**SUPPLIED DATA**
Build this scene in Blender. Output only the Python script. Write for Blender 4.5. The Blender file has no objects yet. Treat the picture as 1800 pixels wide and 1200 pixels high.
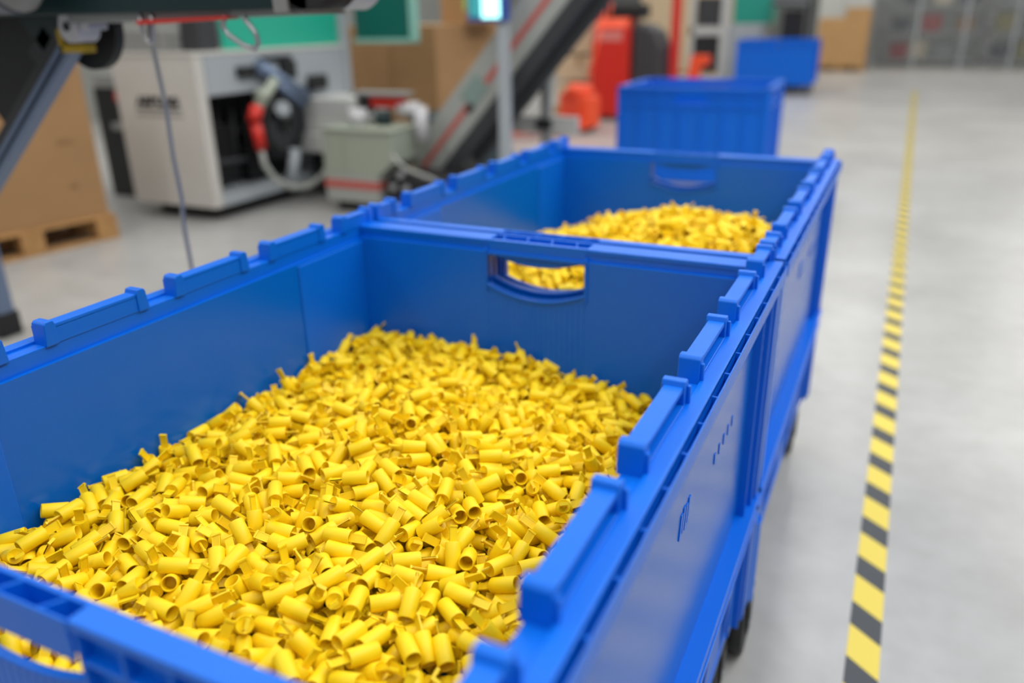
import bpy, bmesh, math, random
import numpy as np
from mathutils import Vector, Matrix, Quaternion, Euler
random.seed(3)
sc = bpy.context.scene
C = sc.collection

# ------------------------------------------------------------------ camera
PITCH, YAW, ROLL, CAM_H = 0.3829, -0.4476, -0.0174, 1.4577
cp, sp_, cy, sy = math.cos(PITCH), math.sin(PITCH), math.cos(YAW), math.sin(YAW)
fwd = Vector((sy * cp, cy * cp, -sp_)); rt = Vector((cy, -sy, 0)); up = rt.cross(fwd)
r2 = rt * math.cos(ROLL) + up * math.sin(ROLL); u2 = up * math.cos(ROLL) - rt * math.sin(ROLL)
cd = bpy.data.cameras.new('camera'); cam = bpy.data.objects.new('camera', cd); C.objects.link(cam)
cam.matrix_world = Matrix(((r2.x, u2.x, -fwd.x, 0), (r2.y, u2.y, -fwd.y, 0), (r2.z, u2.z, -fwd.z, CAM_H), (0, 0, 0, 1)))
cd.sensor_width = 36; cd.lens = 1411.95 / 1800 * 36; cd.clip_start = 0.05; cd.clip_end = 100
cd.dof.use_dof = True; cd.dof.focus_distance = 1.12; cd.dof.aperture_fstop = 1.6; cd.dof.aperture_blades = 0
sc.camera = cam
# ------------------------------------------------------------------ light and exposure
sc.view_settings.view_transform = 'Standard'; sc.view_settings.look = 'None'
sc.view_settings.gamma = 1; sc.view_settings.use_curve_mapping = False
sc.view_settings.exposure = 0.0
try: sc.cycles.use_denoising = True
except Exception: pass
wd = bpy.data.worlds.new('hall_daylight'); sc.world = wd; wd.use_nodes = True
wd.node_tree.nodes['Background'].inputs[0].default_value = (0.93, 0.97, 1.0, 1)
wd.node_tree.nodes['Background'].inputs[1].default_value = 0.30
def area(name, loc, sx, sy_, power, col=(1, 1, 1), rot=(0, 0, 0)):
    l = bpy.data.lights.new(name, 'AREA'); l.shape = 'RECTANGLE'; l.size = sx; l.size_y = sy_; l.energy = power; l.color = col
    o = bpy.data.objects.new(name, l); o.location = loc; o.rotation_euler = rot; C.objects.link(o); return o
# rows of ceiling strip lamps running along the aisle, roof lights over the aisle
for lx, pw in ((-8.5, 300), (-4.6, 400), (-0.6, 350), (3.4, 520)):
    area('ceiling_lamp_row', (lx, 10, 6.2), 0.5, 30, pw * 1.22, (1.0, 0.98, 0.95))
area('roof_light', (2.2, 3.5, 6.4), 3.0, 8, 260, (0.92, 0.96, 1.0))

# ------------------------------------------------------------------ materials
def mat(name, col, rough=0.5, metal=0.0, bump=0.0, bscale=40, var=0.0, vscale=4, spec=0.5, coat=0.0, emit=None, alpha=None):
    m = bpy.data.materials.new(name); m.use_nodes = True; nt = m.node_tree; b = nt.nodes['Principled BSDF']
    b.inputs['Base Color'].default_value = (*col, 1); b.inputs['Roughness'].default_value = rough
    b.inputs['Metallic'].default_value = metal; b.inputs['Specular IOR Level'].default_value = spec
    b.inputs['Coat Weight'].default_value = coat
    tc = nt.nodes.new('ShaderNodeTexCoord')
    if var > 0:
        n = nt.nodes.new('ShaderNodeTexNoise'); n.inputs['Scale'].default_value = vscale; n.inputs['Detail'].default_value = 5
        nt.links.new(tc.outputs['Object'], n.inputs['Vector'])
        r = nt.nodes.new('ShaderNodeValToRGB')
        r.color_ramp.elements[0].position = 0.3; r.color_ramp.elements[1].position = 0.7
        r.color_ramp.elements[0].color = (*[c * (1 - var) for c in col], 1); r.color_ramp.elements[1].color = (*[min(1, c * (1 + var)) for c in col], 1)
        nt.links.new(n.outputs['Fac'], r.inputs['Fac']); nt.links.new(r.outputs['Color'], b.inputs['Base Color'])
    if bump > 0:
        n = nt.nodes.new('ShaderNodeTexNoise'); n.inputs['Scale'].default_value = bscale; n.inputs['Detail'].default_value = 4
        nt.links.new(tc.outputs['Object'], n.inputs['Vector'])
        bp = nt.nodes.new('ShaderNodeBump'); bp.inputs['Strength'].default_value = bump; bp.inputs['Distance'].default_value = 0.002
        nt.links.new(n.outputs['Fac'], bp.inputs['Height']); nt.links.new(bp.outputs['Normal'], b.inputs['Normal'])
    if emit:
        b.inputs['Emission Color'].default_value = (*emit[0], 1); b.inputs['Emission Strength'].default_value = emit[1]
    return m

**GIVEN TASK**
Give every line above again exactly, with no pictures.

**ANSWER TO THIS PROBLEM**
Build this scene in Blender. Output only the Python script. Write for Blender 4.5. The Blender file has no objects yet. Treat the picture as 1800 pixels wide and 1200 pixels high.
import bpy, bmesh, math, random
import numpy as np
from mathutils import Vector, Matrix, Quaternion, Euler
random.seed(3)
sc = bpy.context.scene
C = sc.collection

# ------------------------------------------------------------------ camera
PITCH, YAW, ROLL, CAM_H = 0.3829, -0.4476, -0.0174, 1.4577
cp, sp_, cy, sy = math.cos(PITCH), math.sin(PITCH), math.cos(YAW), math.sin(YAW)
fwd = Vector((sy * cp, cy * cp, -sp_)); rt = Vector((cy, -sy, 0)); up = rt.cross(fwd)
r2 = rt * math.cos(ROLL) + up * math.sin(ROLL); u2 = up * math.cos(ROLL) - rt * math.sin(ROLL)
cd = bpy.data.cameras.new('camera'); cam = bpy.data.objects.new('camera', cd); C.objects.link(cam)
cam.matrix_world = Matrix(((r2.x, u2.x, -fwd.x, 0), (r2.y, u2.y, -fwd.y, 0), (r2.z, u2.z, -fwd.z, CAM_H), (0, 0, 0, 1)))
cd.sensor_width = 36; cd.lens = 1411.95 / 1800 * 36; cd.clip_start = 0.05; cd.clip_end = 100
cd.dof.use_dof = True; cd.dof.focus_distance = 1.12; cd.dof.aperture_fstop = 1.6; cd.dof.aperture_blades = 0
sc.camera = cam
# ------------------------------------------------------------------ light and exposure
sc.view_settings.view_transform = 'Standard'; sc.view_settings.look = 'None'
sc.view_settings.gamma = 1; sc.view_settings.use_curve_mapping = False
sc.view_settings.exposure = 0.0
try: sc.cycles.use_denoising = True
except Exception: pass
wd = bpy.data.worlds.new('hall_daylight'); sc.world = wd; wd.use_nodes = True
wd.node_tree.nodes['Background'].inputs[0].default_value = (0.93, 0.97, 1.0, 1)
wd.node_tree.nodes['Background'].inputs[1].default_value = 0.30
def area(name, loc, sx, sy_, power, col=(1, 1, 1), rot=(0, 0, 0)):
    l = bpy.data.lights.new(name, 'AREA'); l.shape = 'RECTANGLE'; l.size = sx; l.size_y = sy_; l.energy = power; l.color = col
    o = bpy.data.objects.new(name, l); o.location = loc; o.rotation_euler = rot; C.objects.link(o); return o
# rows of ceiling strip lamps running along the aisle, roof lights over the aisle
for lx, pw in ((-8.5, 300), (-4.6, 400), (-0.6, 350), (3.4, 520)):
    area('ceiling_lamp_row', (lx, 10, 6.2), 0.5, 30, pw * 1.22, (1.0, 0.98, 0.95))
area('roof_light', (2.2, 3.5, 6.4), 3.0, 8, 260, (0.92, 0.96, 1.0))

# ------------------------------------------------------------------ materials
def mat(name, col, rough=0.5, metal=0.0, bump=0.0, bscale=40, var=0.0, vscale=4, spec=0.5, coat=0.0, emit=None, alpha=None):
    m = bpy.data.materials.new(name); m.use_nodes = True; nt = m.node_tree; b = nt.nodes['Principled BSDF']
    b.inputs['Base Color'].default_value = (*col, 1); b.inputs['Roughness'].default_value = rough
    b.inputs['Metallic'].default_value = metal; b.inputs['Specular IOR Level'].default_value = spec
    b.inputs['Coat Weight'].default_value = coat
    tc = nt.nodes.new('ShaderNodeTexCoord')
    if var > 0:
        n = nt.nodes.new('ShaderNodeTexNoise'); n.inputs['Scale'].default_value = vscale; n.inputs['Detail'].default_value = 5
        nt.links.new(tc.outputs['Object'], n.inputs['Vector'])
        r = nt.nodes.new('ShaderNodeValToRGB')
        r.color_ramp.elements[0].position = 0.3; r.color_ramp.elements[1].position = 0.7
        r.color_ramp.elements[0].color = (*[c * (1 - var) for c in col], 1); r.color_ramp.elements[1].color = (*[min(1, c * (1 + var)) for c in col], 1)
        nt.links.new(n.outputs['Fac'], r.inputs['Fac']); nt.links.new(r.outputs['Color'], b.inputs['Base Color'])
    if bump > 0:
        n = nt.nodes.new('ShaderNodeTexNoise'); n.inputs['Scale'].default_value = bscale; n.inputs['Detail'].default_value = 4
        nt.links.new(tc.outputs['Object'], n.inputs['Vector'])
        bp = nt.nodes.new('ShaderNodeBump'); bp.inputs['Strength'].default_value = bump; bp.inputs['Distance'].default_value = 0.002
        nt.links.new(n.outputs['Fac'], bp.inputs['Height']); nt.links.new(bp.outputs['Normal'], b.inputs['Normal'])
    if emit:
        b.inputs['Emission Color'].default_value = (*emit[0], 1); b.inputs['Emission Strength'].default_value = emit[1]
    return m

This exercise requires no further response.